> EXERCISE TASK: The data below holds the lines to copy: everything from the line containing "Write a Blender" to the line containing "self.t = tree", both ends included, set down exactly.
:::
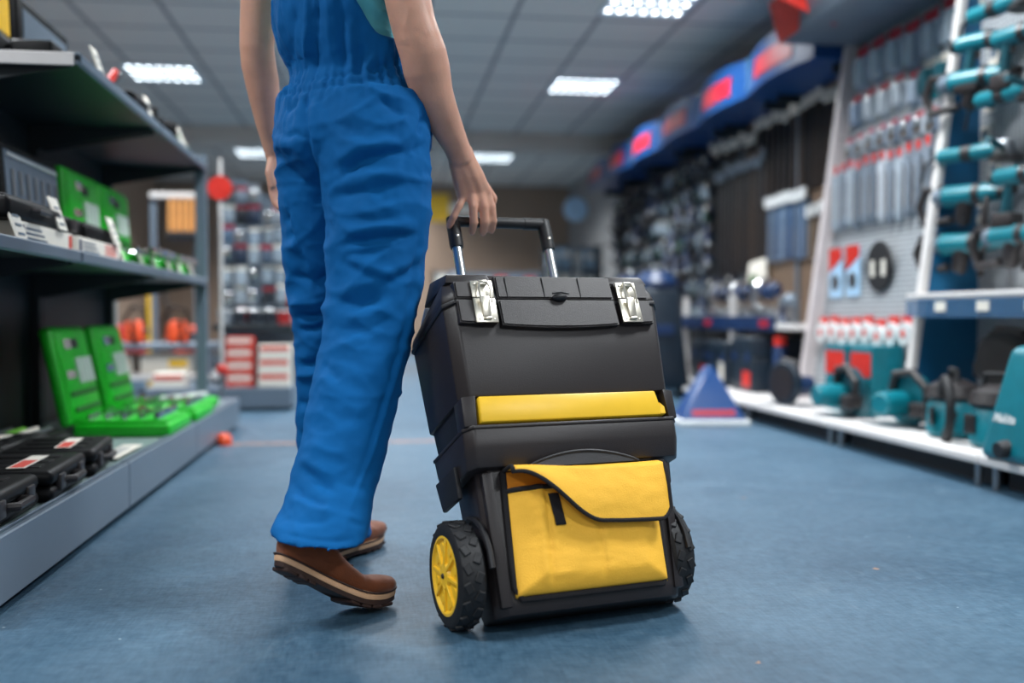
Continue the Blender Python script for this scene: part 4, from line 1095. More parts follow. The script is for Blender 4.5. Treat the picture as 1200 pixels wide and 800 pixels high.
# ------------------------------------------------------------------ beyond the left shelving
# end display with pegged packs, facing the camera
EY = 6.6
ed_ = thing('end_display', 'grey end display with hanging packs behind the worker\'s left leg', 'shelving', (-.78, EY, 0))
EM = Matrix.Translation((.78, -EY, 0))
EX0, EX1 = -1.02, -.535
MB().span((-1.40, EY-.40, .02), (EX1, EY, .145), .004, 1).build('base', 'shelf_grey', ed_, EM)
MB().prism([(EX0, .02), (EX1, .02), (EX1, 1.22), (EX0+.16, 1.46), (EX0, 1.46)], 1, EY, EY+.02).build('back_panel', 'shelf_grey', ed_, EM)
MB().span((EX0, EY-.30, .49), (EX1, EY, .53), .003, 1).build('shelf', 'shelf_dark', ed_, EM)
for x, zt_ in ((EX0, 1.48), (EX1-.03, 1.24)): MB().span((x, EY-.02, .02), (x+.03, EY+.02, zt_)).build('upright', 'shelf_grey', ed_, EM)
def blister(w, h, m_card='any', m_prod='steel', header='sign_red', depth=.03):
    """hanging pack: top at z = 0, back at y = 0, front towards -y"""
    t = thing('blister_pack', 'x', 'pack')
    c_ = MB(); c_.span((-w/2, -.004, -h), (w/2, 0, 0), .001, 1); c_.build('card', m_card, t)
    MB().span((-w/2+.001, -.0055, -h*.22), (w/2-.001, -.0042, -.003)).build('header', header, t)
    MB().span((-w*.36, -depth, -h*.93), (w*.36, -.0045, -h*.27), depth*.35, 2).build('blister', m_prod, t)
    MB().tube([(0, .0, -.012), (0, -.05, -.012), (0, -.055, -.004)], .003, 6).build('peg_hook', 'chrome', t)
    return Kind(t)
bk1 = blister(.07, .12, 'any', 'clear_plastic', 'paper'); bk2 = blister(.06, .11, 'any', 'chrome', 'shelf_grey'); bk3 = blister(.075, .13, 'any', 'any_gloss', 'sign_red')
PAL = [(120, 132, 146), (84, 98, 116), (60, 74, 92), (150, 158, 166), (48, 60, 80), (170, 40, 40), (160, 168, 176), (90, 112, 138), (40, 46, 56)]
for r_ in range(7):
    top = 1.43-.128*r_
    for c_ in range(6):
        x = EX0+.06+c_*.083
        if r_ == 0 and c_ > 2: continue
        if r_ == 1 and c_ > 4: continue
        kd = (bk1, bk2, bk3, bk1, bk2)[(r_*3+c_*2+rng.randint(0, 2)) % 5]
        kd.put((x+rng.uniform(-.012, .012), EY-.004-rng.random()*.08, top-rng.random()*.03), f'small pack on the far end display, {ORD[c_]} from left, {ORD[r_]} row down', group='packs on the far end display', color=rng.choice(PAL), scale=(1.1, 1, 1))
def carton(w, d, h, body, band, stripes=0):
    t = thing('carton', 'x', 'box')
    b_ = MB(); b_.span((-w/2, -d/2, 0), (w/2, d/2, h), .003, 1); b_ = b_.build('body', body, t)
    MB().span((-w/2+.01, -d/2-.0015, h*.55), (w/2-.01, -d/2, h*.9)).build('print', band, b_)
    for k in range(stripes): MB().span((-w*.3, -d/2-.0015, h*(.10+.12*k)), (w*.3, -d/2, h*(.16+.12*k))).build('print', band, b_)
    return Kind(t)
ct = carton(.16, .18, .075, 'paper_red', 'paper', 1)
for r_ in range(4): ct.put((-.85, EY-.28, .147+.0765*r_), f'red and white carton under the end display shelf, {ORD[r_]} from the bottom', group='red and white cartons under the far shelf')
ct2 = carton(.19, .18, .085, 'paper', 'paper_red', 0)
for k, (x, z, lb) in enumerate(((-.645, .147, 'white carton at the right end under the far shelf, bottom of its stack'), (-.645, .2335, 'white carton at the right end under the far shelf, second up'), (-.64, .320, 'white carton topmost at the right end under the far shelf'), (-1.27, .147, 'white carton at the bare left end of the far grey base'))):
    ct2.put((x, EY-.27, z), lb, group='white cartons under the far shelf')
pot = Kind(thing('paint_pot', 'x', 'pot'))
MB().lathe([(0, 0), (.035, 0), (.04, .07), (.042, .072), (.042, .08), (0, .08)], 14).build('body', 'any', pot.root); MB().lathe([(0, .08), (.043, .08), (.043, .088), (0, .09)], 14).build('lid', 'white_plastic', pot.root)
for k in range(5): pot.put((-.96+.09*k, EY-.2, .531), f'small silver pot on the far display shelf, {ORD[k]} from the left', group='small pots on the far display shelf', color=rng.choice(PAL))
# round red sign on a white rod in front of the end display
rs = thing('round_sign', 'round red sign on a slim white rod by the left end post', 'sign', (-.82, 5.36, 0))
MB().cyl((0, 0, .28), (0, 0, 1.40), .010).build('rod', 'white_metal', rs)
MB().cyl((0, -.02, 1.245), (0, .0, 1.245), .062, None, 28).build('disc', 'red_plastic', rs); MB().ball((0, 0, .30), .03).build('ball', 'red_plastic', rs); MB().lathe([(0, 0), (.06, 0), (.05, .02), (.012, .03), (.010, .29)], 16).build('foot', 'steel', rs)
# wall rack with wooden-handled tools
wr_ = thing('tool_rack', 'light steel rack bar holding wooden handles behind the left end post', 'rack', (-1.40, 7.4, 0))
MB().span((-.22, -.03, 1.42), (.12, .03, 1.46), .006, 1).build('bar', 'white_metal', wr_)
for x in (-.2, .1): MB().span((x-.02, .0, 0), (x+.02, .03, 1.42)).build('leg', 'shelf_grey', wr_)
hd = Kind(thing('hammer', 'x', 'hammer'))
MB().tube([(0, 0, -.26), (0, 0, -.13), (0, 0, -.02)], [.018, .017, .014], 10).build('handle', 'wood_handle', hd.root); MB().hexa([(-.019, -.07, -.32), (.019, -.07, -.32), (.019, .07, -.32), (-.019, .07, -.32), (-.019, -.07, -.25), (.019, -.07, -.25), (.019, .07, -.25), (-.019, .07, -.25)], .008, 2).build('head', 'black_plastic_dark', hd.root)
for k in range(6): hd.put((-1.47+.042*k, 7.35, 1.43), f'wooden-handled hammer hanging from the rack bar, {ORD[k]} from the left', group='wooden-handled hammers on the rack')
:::
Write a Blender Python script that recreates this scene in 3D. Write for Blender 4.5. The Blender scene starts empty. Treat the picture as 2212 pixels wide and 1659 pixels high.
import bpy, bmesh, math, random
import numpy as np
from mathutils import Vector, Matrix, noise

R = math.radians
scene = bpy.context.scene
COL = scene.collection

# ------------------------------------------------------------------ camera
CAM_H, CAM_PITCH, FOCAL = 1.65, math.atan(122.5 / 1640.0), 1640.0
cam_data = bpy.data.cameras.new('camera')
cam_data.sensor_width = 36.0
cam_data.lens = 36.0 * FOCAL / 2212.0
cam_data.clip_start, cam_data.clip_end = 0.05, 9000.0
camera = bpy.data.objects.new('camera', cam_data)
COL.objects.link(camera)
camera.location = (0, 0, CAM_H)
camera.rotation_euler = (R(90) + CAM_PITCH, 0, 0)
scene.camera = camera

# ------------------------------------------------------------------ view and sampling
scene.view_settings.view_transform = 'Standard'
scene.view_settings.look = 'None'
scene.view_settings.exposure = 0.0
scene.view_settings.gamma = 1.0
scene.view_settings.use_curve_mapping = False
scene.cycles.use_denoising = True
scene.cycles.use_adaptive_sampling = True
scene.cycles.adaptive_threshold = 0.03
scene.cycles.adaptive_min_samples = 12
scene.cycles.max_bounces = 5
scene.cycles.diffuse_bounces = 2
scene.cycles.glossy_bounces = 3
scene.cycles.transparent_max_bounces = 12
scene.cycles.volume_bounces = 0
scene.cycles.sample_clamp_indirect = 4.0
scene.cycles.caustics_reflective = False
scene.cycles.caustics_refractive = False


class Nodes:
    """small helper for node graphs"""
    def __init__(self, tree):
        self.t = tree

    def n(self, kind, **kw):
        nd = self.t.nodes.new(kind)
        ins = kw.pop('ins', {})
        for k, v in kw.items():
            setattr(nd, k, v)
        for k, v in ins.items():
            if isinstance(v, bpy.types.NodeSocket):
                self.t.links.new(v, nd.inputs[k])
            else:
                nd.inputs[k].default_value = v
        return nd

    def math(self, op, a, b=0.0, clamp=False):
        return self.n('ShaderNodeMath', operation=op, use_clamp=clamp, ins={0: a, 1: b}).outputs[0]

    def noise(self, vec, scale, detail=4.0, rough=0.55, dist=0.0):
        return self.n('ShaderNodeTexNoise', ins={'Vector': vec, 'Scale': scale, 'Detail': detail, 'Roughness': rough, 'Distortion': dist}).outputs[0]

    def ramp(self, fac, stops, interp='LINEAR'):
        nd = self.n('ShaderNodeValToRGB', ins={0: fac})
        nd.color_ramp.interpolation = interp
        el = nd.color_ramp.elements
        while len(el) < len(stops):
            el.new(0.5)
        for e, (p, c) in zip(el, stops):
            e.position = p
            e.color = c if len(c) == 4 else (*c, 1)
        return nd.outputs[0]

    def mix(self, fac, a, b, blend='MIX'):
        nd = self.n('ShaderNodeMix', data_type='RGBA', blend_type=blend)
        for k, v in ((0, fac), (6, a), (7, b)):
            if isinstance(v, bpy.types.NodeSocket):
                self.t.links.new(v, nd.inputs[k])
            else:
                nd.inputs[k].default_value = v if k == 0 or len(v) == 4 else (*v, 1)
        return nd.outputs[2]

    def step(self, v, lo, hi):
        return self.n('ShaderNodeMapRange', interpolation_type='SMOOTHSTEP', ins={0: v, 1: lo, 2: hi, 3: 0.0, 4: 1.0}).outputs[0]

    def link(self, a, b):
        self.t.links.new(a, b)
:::
> WRITTEN SOLUTION:
Write a Blender Python script that recreates this scene in 3D. Write for Blender 4.5. The Blender scene starts empty. Treat the picture as 2212 pixels wide and 1659 pixels high.
import bpy, bmesh, math, random
import numpy as np
from mathutils import Vector, Matrix, noise

R = math.radians
scene = bpy.context.scene
COL = scene.collection

# ------------------------------------------------------------------ camera
CAM_H, CAM_PITCH, FOCAL = 1.65, math.atan(122.5 / 1640.0), 1640.0
cam_data = bpy.data.cameras.new('camera')
cam_data.sensor_width = 36.0
cam_data.lens = 36.0 * FOCAL / 2212.0
cam_data.clip_start, cam_data.clip_end = 0.05, 9000.0
camera = bpy.data.objects.new('camera', cam_data)
COL.objects.link(camera)
camera.location = (0, 0, CAM_H)
camera.rotation_euler = (R(90) + CAM_PITCH, 0, 0)
scene.camera = camera

# ------------------------------------------------------------------ view and sampling
scene.view_settings.view_transform = 'Standard'
scene.view_settings.look = 'None'
scene.view_settings.exposure = 0.0
scene.view_settings.gamma = 1.0
scene.view_settings.use_curve_mapping = False
scene.cycles.use_denoising = True
scene.cycles.use_adaptive_sampling = True
scene.cycles.adaptive_threshold = 0.03
scene.cycles.adaptive_min_samples = 12
scene.cycles.max_bounces = 5
scene.cycles.diffuse_bounces = 2
scene.cycles.glossy_bounces = 3
scene.cycles.transparent_max_bounces = 12
scene.cycles.volume_bounces = 0
scene.cycles.sample_clamp_indirect = 4.0
scene.cycles.caustics_reflective = False
scene.cycles.caustics_refractive = False


class Nodes:
    """small helper for node graphs"""
    def __init__(self, tree):
        self.t = tree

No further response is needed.